Exercise goal:
In the following material, identify every line holding the string "Blender" and return it.

═══ Rows ═══

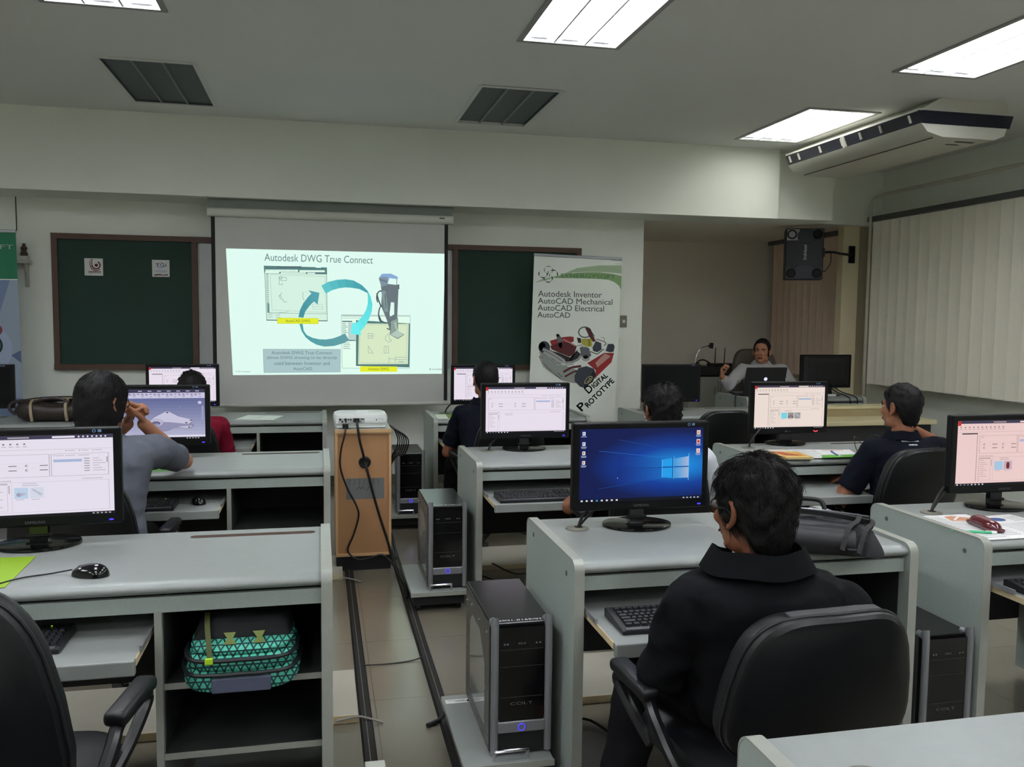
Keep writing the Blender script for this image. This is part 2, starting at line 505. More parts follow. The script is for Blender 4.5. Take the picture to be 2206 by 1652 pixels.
# ceiling-hung air conditioner
ac_m = M('air_conditioner_shell', (206, 205, 194), .35, var=(5, .03))
acd = M('air_conditioner_dark', (26, 27, 44), .3, var=(8, .1))
t = thing('air_conditioner', 'long cream ceiling air conditioner with a dark outlet band, above the speaker', 'air conditioner', (4.0, 5.25, 2.78))
Ln = 1.72
prof_top = [(.2, .27), (.73, .27), (.76, .17), (.02, .17)]
prof_bot = [(.03, .085), (.72, .085), (.70, .03), (.62, .0), (.2, .0), (.08, .03)]
b = MB(); b.prism(prof_top, 'y', .03, Ln-.03); b.build('upper_shell', ac_m, t)
b = MB(); b.prism([(.04, .083), (.74, .083), (.77, .172), (0.0, .172)], 'y', 0, Ln); b.build('outlet_band', acd, t)
b = MB(); b.prism(prof_bot, 'y', .0, Ln); b.build('lower_panel', ac_m, t, smooth=True)
b = MB(); b.prism([(.0, .165), (.03, .165), (.03, .18), (.0, .18)], 'y', 0, Ln); b.build('upper_lip', ac_m, t)
for k in (.1, .42, .66, .9, 1.2, 1.52, 1.66):
    b = MB(); b.box(.004, .02, k-.004, k+.004, .10, .155, rot=(0, R(-22), 0)); b.build('louvre_vane', ac_m, t)
b = MB(); b.box(-.002, .03, .86, .885, .083, .17, rot=(0, R(-22), 0)); b.build('outlet_bar', ac_m, t)
b = MB(); b.box(.16, .165, .05, Ln-.05, -.002, .004); b.box(.4, .55, .1, .13, -.002, .002); b.box(.4, .5, .2, .22, -.002, .002); b.build('panel_seam', M('seam_grey', (80, 78, 72), .7), t)  # panel seams and slots drawn in dark grey

# conduit pipes on the right wall
b = MB(); b.tube([(5.52, 7.9, .02), (5.52, 7.9, 2.70), (5.525, 7.86, 2.76), (5.53, 7.7, 2.78), (5.53, 3.0, 2.78)], .016, n=10, sub=1)
tag(b.build('conduit_pipe', M('conduit_paint', (196, 192, 178), .45, var=(6, .08)), smooth=True), 'cream conduit pipe running up beside the column and along the right wall', 'pipe')

# ---------------------------------------------------------------- floor strips and low floor boxes
b = MB()
b.prism([(.135, 0.001), (.183, .001), (.176, .012), (.142, .012)], 'y', 1.2, 5.06); 
t = tag(b.build('cable_cover', rubber), 'dark metal cable cover strip in the aisle, left one', 'cable cover')
q = MB(); q.box(.156, .160, 1.2, 5.06, .0121, .0135); q.build('groove_line', M('worn_metal', (120, 114, 104), .4, metal=.6, var=(15, .4)), t)
b = MB()
b.prism([(.423, 0.001), (.475, .001), (.468, .016), (.430, .016)], 'y', 1.0, 7.2)
t = tag(b.build('cable_cover', rubber), 'dark metal cable cover strip in the aisle, right one beside the computer towers', 'cable cover')
q = MB(); q.box(.446, .450, 1.0, 7.2, .0161, .0175); q.build('groove_line', MATS['worn_metal'], t)
box_m = M('floor_box_paint', (170, 166, 152), .5, var=(4, .1))
for i, (x0, x1, y, lb) in enumerate(((-1.4, .13, 3.13, 'low beige floor box behind the nearest left desk'), (-1.4, .12, 4.9, 'low beige floor box behind the second left desk'), (.77, 2.2, 3.11, 'low beige floor box behind the desk of the person in the foreground'), (.79, 2.3, 4.93, 'low beige floor box behind the middle desk of the second row'))):
    b = MB(); b.box(x0, x1, y, y+.42, .001, .028); t = tag(b.build('floor_box', box_m), lb, 'floor box')
    q = MB(); q.box(x0, x1, y-.004, y, .001, .03); q.build('edge_strip', raw_edge, t)
for i, (y, z) in enumerate(((3.11, 0), (4.84, 0))):
    b = MB(); b.tube([(.05, y, .02), (.12, y+.01, .026), (.16, y+.005, .02), (.22, y-.01, .004)], .0045, n=6)
    tag(b.build('tape_strip', M('grey_tape', (150, 146, 138), .6), smooth=True), ('crumpled grey tape over the left cable cover, nearer one', 'crumpled grey tape over the left cable cover, by the projector cabinet')[i], 'tape')
b = MB(); b.tube([(.17, 3.62, .014), (.28, 3.64, .004), (.38, 3.655, .004), (.44, 3.66, .017)], .003, n=6); tag(b.build('thin_cord', cord_m, smooth=True), 'thin black cord crossing the aisle between the cable covers', 'cord')
# ================================================================ DESKS
DW, DD = 1.2, .62
TZ = .0525        # the instructor's corner stands on a low platform
b = MB(); b.box(3.665, 5.3, 6.955, 10.1, .001, TZ); struct(b.build('trim_8', M('platform_board', (120, 112, 98), .5, var=(4, .1))))
def make_desk():
    t = thing('computer_desk', 'x', 'desk', group=None)
    def side(x0, x1):
        poly = rounded(0, DD, 0, .757, .035, 5, (0, 0, 1, 1))
        b = MB(); b.prism(poly, 'x', x0, x1); p = b.build('side_panel', laminate_side, t)
        # banding along the front, the top and the back
        c = rounded(-.003, DD+.003, -.0, .762, .037, 6, (0, 0, 1, 1))
        b = MB(); rings = []
        for (y, z) in c: pass
        inner = rounded(0, DD, 0, .757, .035, 6, (0, 0, 1, 1))
        # points run bl, br, tr arc, tl arc
        path = [(c[i], inner[i]) for i in range(1, len(c))] + [(c[0], inner[0])]
        for (o, i) in path:
            rings.append([(x0-.001, i[0], i[1]), (x0-.001, o[0], o[1]), (x1+.001, o[0], o[1]), (x1+.001, i[0], i[1])])
        b.ring_loft(rings); b.build('edge_band', band_m, p, smooth=True)
        for (y, z) in ((.09, .70), (.52, .715)):
            for xs, d in ((x0, -1), (x1, 1)):
                b = MB(); b.cyl((xs-.0005*d, y, z), (xs+.0015*d, y, z), .0085, n=12); b.build('screw_cap', M('screw_cap', (92, 98, 98), .5), p)
    side(0, .03); side(DW-.03, DW)
    # top with a bullnose front
    b = MB()
    prof = [(.60, .711), (.60, .75), (.05, .75)] + [(.05-.042*math.sin(a), .7305+.0195*math.cos(a)) for a in [PI*k/10 for k in range(1, 10)]] + [(.05, .711)]
    b.prism(prof, 'x', .031, DW-.031); b.build('desktop', laminate, t, smooth=True)
    # worn slot at the back right and cable grommet at the back left
    b = MB(); b.prism(rounded(.738, 1.150, .508, .542, .0165, 5), 'z', .7502, .7508); b.build('slot', chip_m, t)
    b = MB(); b.lathe([(.001, .7503), (.038, .7503), (.042, .751), (.040, .754), (.030, .755), (.001, .755)], (.14, .44, 0), 24); g = b.build('grommet', grom_m, t, smooth=True)
    b = MB(); b.lathe([(.001, .7551), (.016, .7551), (.016, .7556), (.001, .7556)], (.148, .447, 0), 14); b.build('hole', M('dark_hole', (8, 8, 8), .9), g)
    b = MB(); b.box(.031, DW-.031, .028, .046, .660, .705); b.build('fascia', laminate_side, t)
    b = MB(); b.box(.708, .728, .03, .58, .03, .664); p = b.build('divider', laminate_side, t)
    b = MB(); b.box(.708, .728, .027, .03, .03, .664); b.build('edge_band', band_m, p)
    b = MB(); b.box(.729, DW-.031, .05, .57, .425, .443); p = b.build('shelf', inner_m, t)
    b = MB(); b.box(.729, DW-.031, .047, .05, .425, .443); b.build('edge_band', band_m, p)
    b = MB(); b.box(.729, DW-.031, .034, .57, .225, .243); p = b.build('bottom_board', inner_m, t)
    b = MB(); b.box(.729, DW-.031, .03, .034, .225, .243); b.build('edge_band', band_m, p)
    for x0, x1 in ((.7285, .7315), (DW-.0335, DW-.0305)):
        b = MB(); b.box(x0, x1, .05, .57, .2435, .664); b.build('shade_lining', inner_m, t)  # thin dark boards added to imitate shade on the inner sides
    b = MB(); b.box(.031, .707, .575, .593, .24, .719); b.build('modesty_panel', dark_board, t)
    b = MB(); b.box(.729, DW-.031, .575, .593, .10, .719); b.build('back_panel', M('back_board_shaded', (16, 16, 17), .7, var=(20, .2)), t)  # dark board, deepened further to carry the compartment's shade
    # pulled-out keyboard tray
    b = MB(); b.box(.045, .69, -.24, .30, .578, .596); tr = b.build('keyboard_tray', laminate, t)
    b = MB(); b.rbox(.043, .692, -.262, -.24, .556, .598, .004); b.build('tray_lip', laminate, tr)
    for x in (.042, .690):
        b = MB(); b.box(x, x+.003, -.24, .30, .577, .597); b.build('tray_edge', raw_edge, tr)
    for x in (.034, .693):
        b = MB(); b.box(x, x+.008, -.10, .5, .60, .615); b.build('tray_slide', silver, t)
    return t
desk = make_desk()
DESKS = {
 'LC': (-1.17, 2.50, 'pale grey computer desk nearest on the left, with the patterned backpack on its shelf'),
 'LB': (-1.155, 4.29, 'pale grey computer desk of the grey-shirted person, second row on the left'),
 'LA': (-1.155, 6.33, 'pale grey computer desk of the red-shirted person, front row left of the projector'),
 'LX': (-2.37, 6.33, 'pale grey computer desk at the far left carrying the brown duffel bag'),
 'LD': (-1.10, .80, 'pale grey computer desk in the left foreground, only a corner showing at the bottom edge'),
 'C': (.755, 2.465, 'pale grey computer desk in the foreground, with the blue screen on it'),
 'B': (.78, 4.285, 'pale grey computer desk of the white-shirted person, in the middle of the room'),
 'A': (.81, 6.22, 'pale grey computer desk of the navy-shirted person, front row right of the projector'),
 'D': (.737, .755, 'pale grey computer desk in the bottom right corner, nearest the camera'),
 'RC': (2.215, 2.465, 'pale grey computer desk at the right edge with the maroon case and papers on it'),
 'RB': (2.33, 4.17, 'pale grey computer desk of the person in the lettered navy polo, right column second row'),
 'RA': (2.455, 6.23, 'pale grey computer desk carrying the dark switched-off monitor, front row on the right'),
 'T': (3.70, 6.96, "pale grey desk of the instructor with the laptop on it")}
first = True
for k, (x, y, lb) in DESKS.items():
    if k == 'T': pass
    if first:
        desk.location = (x, y, 0); desk['label'] = lb; first = False
    else:
        dup(desk, (x, y, TZ if k == 'T' else 0), 0, lb, skip=('keyboard_tray', 'tray_slide') if k == 'T' else ())

for dk in [desk]+[o for o in bpy.data.objects if o.get('label', '') == DESKS['LB'][2]]:
    for c in kids(dk):
        if c.name.startswith('keyboard_tray'): c.location.y = .10      # these trays are pushed in further

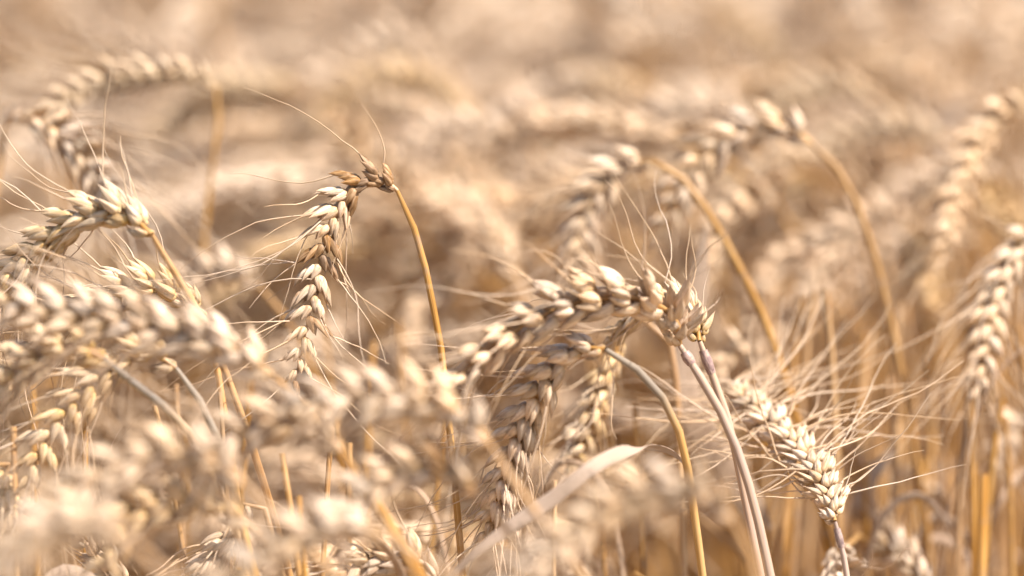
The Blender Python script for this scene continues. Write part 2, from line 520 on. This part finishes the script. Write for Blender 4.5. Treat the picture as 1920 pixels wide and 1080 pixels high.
stalk('sharp ear at lower right, long awns fanned to both sides above a thin stem',
      [(1566, 978), (1550, 925), (1518, 872), (1475, 822), (1430, 780), (1392, 745), (1370, 722)],
      [(1576, 1010), (1588, 1080)], d=(1.02, 1.10), sd=1.02, sw=.0012, group=G_SHARP,
      roll=.95, size=0.74, awns=1.0, awnlen=.044, spread=.95, curl=.3, openness=1.3, awnr=.00038, stem_mat=M_NECK, node=(.006, .007), twist=.2)
stalk('ear at the left edge with creamy plump spikelets, bending away from a bare tan stem',
      [(285, 440), (250, 412), (205, 398), (150, 410), (95, 445), (45, 492), (0, 540), (-30, 590)],
      [(318, 495), (350, 550), (385, 605), (420, 690)], d=(1.0, 1.03), sd=1.02, sw=.0014, group=G_SHARP,
      roll=1.1, size=0.99, awns=.8, awnlen=.045, spread=.45, husk_mat=M_GOLD, openness=.65, twist=.1)
stalk('ear with a yellow base, half hidden behind the broad blurred ear on the left',
      [(385, 598), (345, 562), (290, 540), (225, 548), (165, 575), (100, 615), (50, 650)],
      [(400, 650), (412, 720), (425, 800)], d=(1.03, 1.03), sw=.0014, group=G_SHARP,
      roll=.8, size=0.90, awns=.9, awnlen=.04, spread=.5, husk_mat=M_GOLD)
stalk('golden grained ear at the left edge under the broad blurred ear, dark grey stem',
      [(195, 672), (150, 652), (100, 655), (50, 680), (5, 715), (-30, 760)],
      [(240, 710), (300, 755), (350, 805), (390, 880)], d=(.97, .97), sd=1.0, sw=.0015, group=G_SHARP,
      roll=1.0, size=0.97, awns=.7, awnlen=.035, spread=.3, husk_mat=M_GOLD, stem_mat=M_GREY, sag=.3)
stalk('golden ear drooping left below the broad blurred ear, its stem grey at the top',
      [(330, 690), (290, 665), (240, 665), (190, 700), (145, 745), (105, 795), (75, 850), (55, 900)],
      [(365, 735), (400, 800), (425, 880)], d=(1.0, 1.0), sw=.0014, group=G_SHARP,
      roll=1.3, size=0.90, awns=.7, awnlen=.035, spread=.3, husk_mat=M_GOLD, stem_mat=M_GREY, sag=.3)
stalk('short sharp ear tip fanned open near the bottom left corner, among blurred ears',
      [(250, 1110), (215, 1075), (180, 1040), (155, 1000), (140, 965)], None, d=(1.03, 1.03), sw=.0014, group=G_SHARP,
      roll=.7, size=0.77, awns=1.0, awnlen=.03, spread=.6)
stalk('small ear cut off by the left edge low down, beside leaning golden stems',
      [(20, 870), (10, 895), (14, 925), (24, 955), (30, 985)], [(8, 850), (-8, 845), (-22, 870), (-30, 950)], d=(1.0, 1.0), sw=.0014, group=G_SHARP,
      roll=.7, size=0.72, awns=.8, awnlen=.03, spread=.5, husk_mat=M_GOLD)
stalk('crisp ear hanging into the bottom edge left of centre, between two blurred ears',
      [(455, 945), (450, 975), (430, 1010), (405, 1045), (385, 1085), (370, 1120)], [(470, 925), (490, 935), (505, 985)], d=(1.02, 1.02), sw=.0013, group=G_SHARP,
      roll=1.2, size=0.85, awns=1.0, awnlen=.03, spread=.4)
stalk('sharp rounded ear just rising over the bottom edge, with a long folded dry leaf',
      [(830, 1105), (790, 1062), (740, 1045), (690, 1050), (645, 1080), (610, 1130)], [(845, 1140), (850, 1200)], d=(1.01, 1.01), sw=.0015, group=G_SHARP,
      roll=1.2, size=0.90, awns=1.0, awnlen=.03, spread=.5,
      leaf=[dict(pts=[(835, 1090, .985), (900, 1030, .98), (965, 982, .98), (1040, 932, .98), (1100, 884, .98), (1160, 850, .99), (1215, 838, 1.01), (1265, 852, 1.03), (1300, 895, 1.04), (1316, 950, 1.05)],
                 w=.0054, roll=1.05, twist=.3, gutter=.12, w0=.12, fold=(.60, -1.9), label='broad pale dry leaf blade, folded over at its bend')])
stalk('little ear poking up near the bottom right corner among amber stems',
      [(1745, 1110), (1720, 1075), (1690, 1045), (1655, 1018)], None, d=(1.12, 1.14), sw=.0014, group=G_SHARP,
      roll=.7, size=0.85, awns=.8, awnlen=.025, spread=.5)

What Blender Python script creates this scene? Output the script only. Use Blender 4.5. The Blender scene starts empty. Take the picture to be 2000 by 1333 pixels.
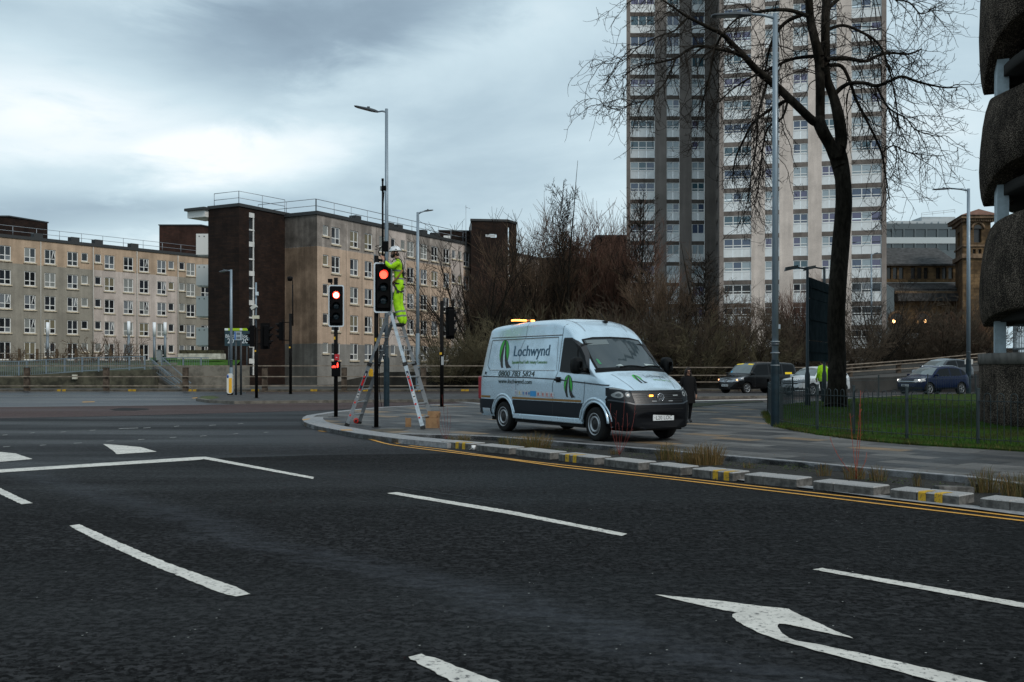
import bpy, bmesh, math, random
from mathutils import Vector, Matrix, Euler
from mathutils.bvhtree import BVHTree
from mathutils.geometry import tessellate_polygon
R = math.radians
scene = bpy.context.scene
C = scene.collection

# ------------------------------------------------------------------ camera, sky, sun, exposure
F, CX, HY, EYE = 1944.4, 1000.0, 716.0, 1.7
cam_d = bpy.data.cameras.new("Camera"); cam = bpy.data.objects.new("Camera", cam_d); C.objects.link(cam)
cam.location = (0, 0, EYE); cam.rotation_euler = (R(90), 0, 0)
cam_d.sensor_width = 36; cam_d.lens = 35.0; cam_d.shift_y = 0.02475
cam_d.clip_start = 0.1; cam_d.clip_end = 6000
scene.camera = cam
scene.view_settings.view_transform = 'Standard'; scene.view_settings.look = 'None'
scene.view_settings.exposure = 0.2; scene.view_settings.gamma = 1.0
SUN_AZ, SUN_EL = 140.0, 42.0          # compass-like: 0 = +Y, clockwise

world = bpy.data.worlds.new("World"); scene.world = world; world.use_nodes = True
nt = world.node_tree; nt.nodes.clear()
def N(t, ty, **kw):
    n = t.nodes.new(ty)
    for k, v in kw.items(): setattr(n, k, v)
    return n
def setin(n, **kw):
    for k, v in kw.items():
        n.inputs[k.replace('_', ' ')].default_value = v
def M(t, op, a, b=None, c=None, clamp=False):
    n = t.nodes.new('ShaderNodeMath'); n.operation = op; n.use_clamp = clamp
    for i, v in enumerate((a, b, c)):
        if v is None: continue
        if hasattr(v, 'links'): t.links.new(v, n.inputs[i])
        else: n.inputs[i].default_value = v
    return n.outputs[0]
def MIX(t, fac, a, b, blend='MIX'):
    n = t.nodes.new('ShaderNodeMix'); n.data_type = 'RGBA'; n.blend_type = blend
    for i, v in ((0, fac), (6, a), (7, b)):
        if hasattr(v, 'links'): t.links.new(v, n.inputs[i])
        elif i == 0: n.inputs[i].default_value = v
        else: n.inputs[i].default_value = (*v, 1) if len(v) == 3 else v
    return n.outputs[2]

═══

Expected answer:
Keep writing the Blender script for this image. This is part 2, starting at line 505. More parts follow. The script is for Blender 4.5. Take the picture to be 2206 by 1652 pixels.
The Blender Python script for this scene continues. Write part 2, from line 520 on. This part finishes the script. Write for Blender 4.5. Treat the picture as 1920 pixels wide and 1080 pixels high.
What Blender Python script creates this scene? Output the script only. Use Blender 4.5. The Blender scene starts empty. Take the picture to be 2000 by 1333 pixels.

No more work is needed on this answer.